Stability is another important indicator for evaluating OER catalysts, especially in acidic electrolytes. Figure 3e shows the stability of the NiFeCoCN electrode in a 0.5 M H2SO4 solution. The NiFeCoCN electrode can stably perform for 10000 seconds at a current density of 100 mA cm-2, and the oxygen evolution potential tends to stabilize over time. To further confirm the true stability, the long-term stability of the NiFeCoCN was determined in a 0.5 M H2SO4 solution, which could stably operate for approximately 28 hours at a current density of 100 mA cm-2 (see Figure S9), which indicates the excellent stability for the acidic OER. There is not a change of the phase on the surface of aged sample compared to initial sample (see Figure S10). However, the increased binding energy and O content shown in the XPS data indicate that the sample surface has an oxidation occurred, which is consistent with the data in Table S3. Figures 3f-h further exhibits the HRTEM images of the NiFeCoCN electrode before and after 5000 seconds of electrochemical ageing at a current density of 100 mA cm-2 in 0.5 M H2SO4solution. As shown in Figures 3g and h, an amorphous metal oxide layer of approximately 7-10 nm thickness is formed on the surface of the aged electrode, which is consistent with the XPS analysis results. The surface and interior of the NiFeCoCN electrode without electrochemical ageing (see Figure 3f) show the ordered crystal structure of the γ-Ni solid solution, while the aged electrode undergoes obvious surface reconstruction.

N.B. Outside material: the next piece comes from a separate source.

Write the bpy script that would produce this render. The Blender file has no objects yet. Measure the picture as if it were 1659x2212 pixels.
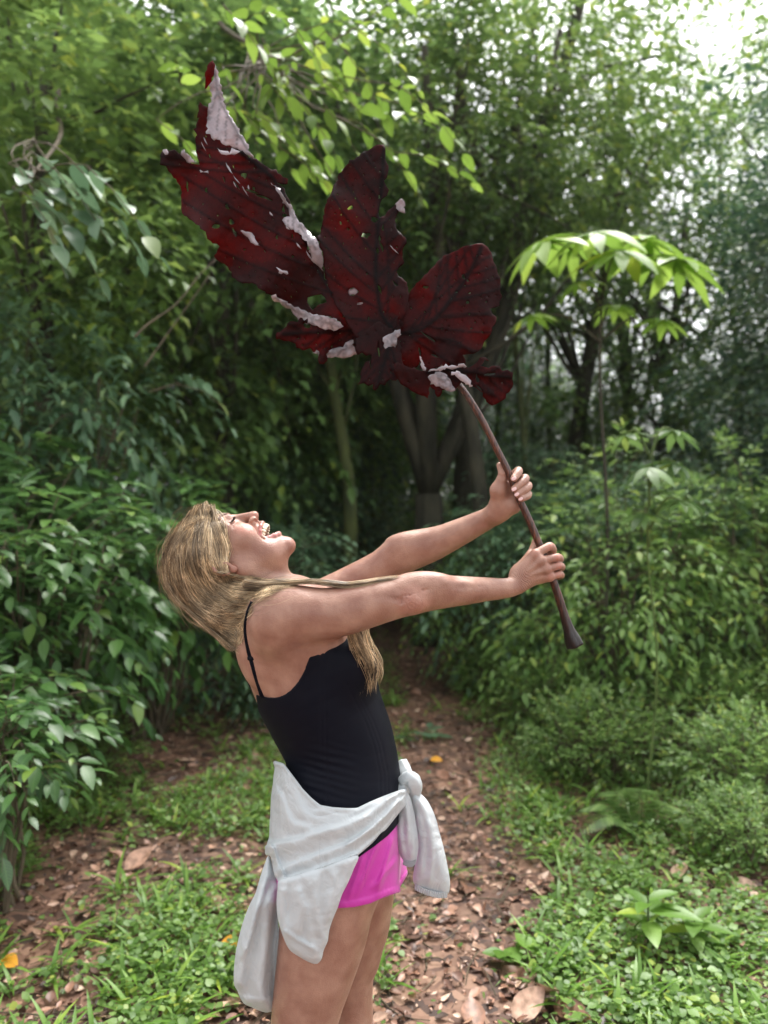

The relative reference also confirms the amorphous metal oxide layer that has formed on the outer surface of the electrocatalysts [56-58]. The metal oxide layer of the active centre for the OER in acidic medium is generally considered to be reconstructed by the dissolution/deposition or electromigration mechanism in the OER process [24, 59].